Pictures aside, quote the whole listing exactly.

## start PROVIDED MATERIAL

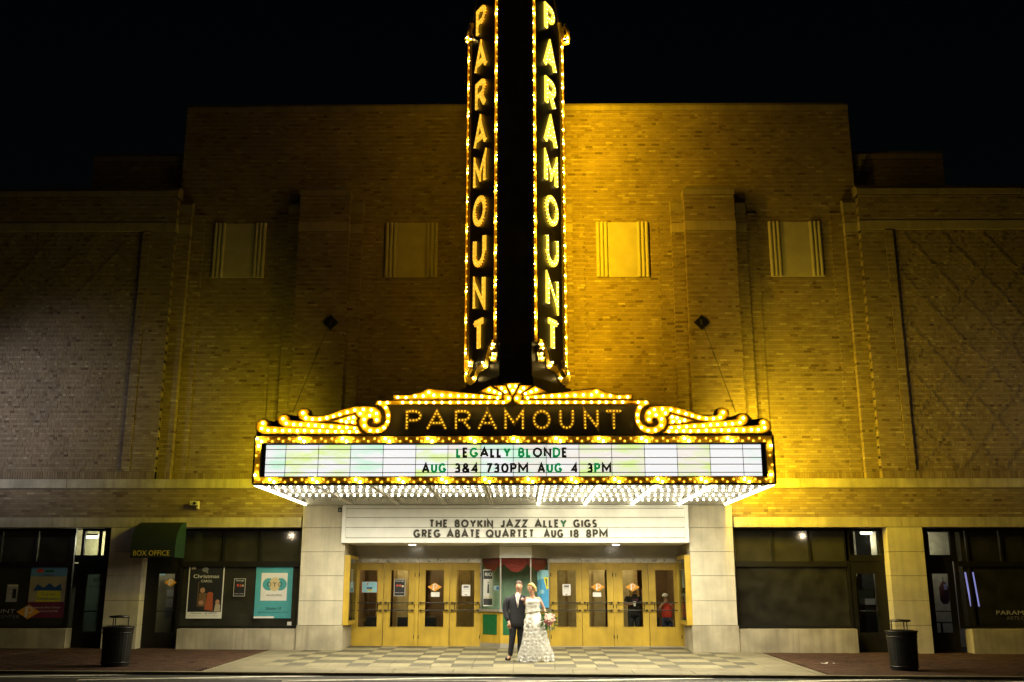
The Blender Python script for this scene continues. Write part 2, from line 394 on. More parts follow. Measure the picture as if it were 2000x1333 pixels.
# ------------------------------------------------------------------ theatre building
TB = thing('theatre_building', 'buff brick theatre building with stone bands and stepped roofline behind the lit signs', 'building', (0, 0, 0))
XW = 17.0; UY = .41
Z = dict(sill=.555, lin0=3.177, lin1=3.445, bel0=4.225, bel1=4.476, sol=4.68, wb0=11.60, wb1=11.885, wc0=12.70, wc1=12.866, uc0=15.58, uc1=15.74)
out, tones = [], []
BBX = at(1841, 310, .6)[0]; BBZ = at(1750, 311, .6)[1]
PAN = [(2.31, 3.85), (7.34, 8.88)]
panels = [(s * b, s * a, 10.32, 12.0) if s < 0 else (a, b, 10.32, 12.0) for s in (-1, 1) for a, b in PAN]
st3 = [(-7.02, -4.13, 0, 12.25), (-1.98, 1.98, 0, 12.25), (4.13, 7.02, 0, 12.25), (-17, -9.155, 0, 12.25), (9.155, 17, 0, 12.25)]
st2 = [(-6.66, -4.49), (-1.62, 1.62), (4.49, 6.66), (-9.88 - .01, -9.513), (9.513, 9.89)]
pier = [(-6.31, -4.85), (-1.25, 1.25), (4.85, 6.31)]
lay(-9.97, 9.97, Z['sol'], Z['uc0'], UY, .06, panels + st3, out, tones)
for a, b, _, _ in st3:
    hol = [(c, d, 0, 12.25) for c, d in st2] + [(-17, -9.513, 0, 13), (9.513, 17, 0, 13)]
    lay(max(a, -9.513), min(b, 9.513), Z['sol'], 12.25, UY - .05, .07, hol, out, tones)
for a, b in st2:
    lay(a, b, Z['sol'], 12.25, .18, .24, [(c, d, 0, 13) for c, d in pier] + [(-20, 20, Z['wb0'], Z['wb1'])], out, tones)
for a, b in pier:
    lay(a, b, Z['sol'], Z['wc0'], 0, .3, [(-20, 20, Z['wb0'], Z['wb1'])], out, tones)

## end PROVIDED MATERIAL

■ RESPONSE BELOW ■
The Blender Python script for this scene continues. Write part 2, from line 394 on. More parts follow. Measure the picture as if it were 2000x1333 pixels.
# ------------------------------------------------------------------ theatre building
TB = thing('theatre_building', 'buff brick theatre building with stone bands and stepped roofline behind the lit signs', 'building', (0, 0, 0))
XW = 17.0; UY = .41
Z = dict(sill=.555, lin0=3.177, lin1=3.445, bel0=4.225, bel1=4.476, sol=4.68, wb0=11.60, wb1=11.885, wc0=12.70, wc1=12.866, uc0=15.58, uc1=15.74)
out, tones = [], []
BBX = at(1841, 310, .6)[0]; BBZ = at(1750, 311, .6)[1]
PAN = [(2.31, 3.85), (7.34, 8.88)]
panels = [(s * b, s * a, 10.32, 12.0) if s < 0 else (a, b, 10.32, 12.0) for s in (-1, 1) for a, b in PAN]
st3 = [(-7.02, -4.13, 0, 12.25), (-1.98, 1.98, 0, 12.25), (4.13, 7.02, 0, 12.25), (-17, -9.155, 0, 12.25), (9.155, 17, 0, 12.25)]
st2 = [(-6.66, -4.49), (-1.62, 1.62), (4.49, 6.66), (-9.88 - .01, -9.513), (9.513, 9.89)]
pier = [(-6.31, -4.85), (-1.25, 1.25), (4.85, 6.31)]
lay(-9.97, 9.97, Z['sol'], Z['uc0'], UY, .06, panels + st3, out, tones)
for a, b, _, _ in st3:
    hol = [(c, d, 0, 12.25) for c, d in st2] + [(-17, -9.513, 0, 13), (9.513, 17, 0, 13)]
    lay(max(a, -9.513), min(b, 9.513), Z['sol'], 12.25, UY - .05, .07, hol, out, tones)
for a, b in st2:
    lay(a, b, Z['sol'], 12.25, .18, .24, [(c, d, 0, 13) for c, d in pier] + [(-20, 20, Z['wb0'], Z['wb1'])], out, tones)
for a, b in pier:
    lay(a, b, Z['sol'], Z['wc0'], 0, .3, [(-20, 20, Z['wb0'], Z['wb1'])], out, tones)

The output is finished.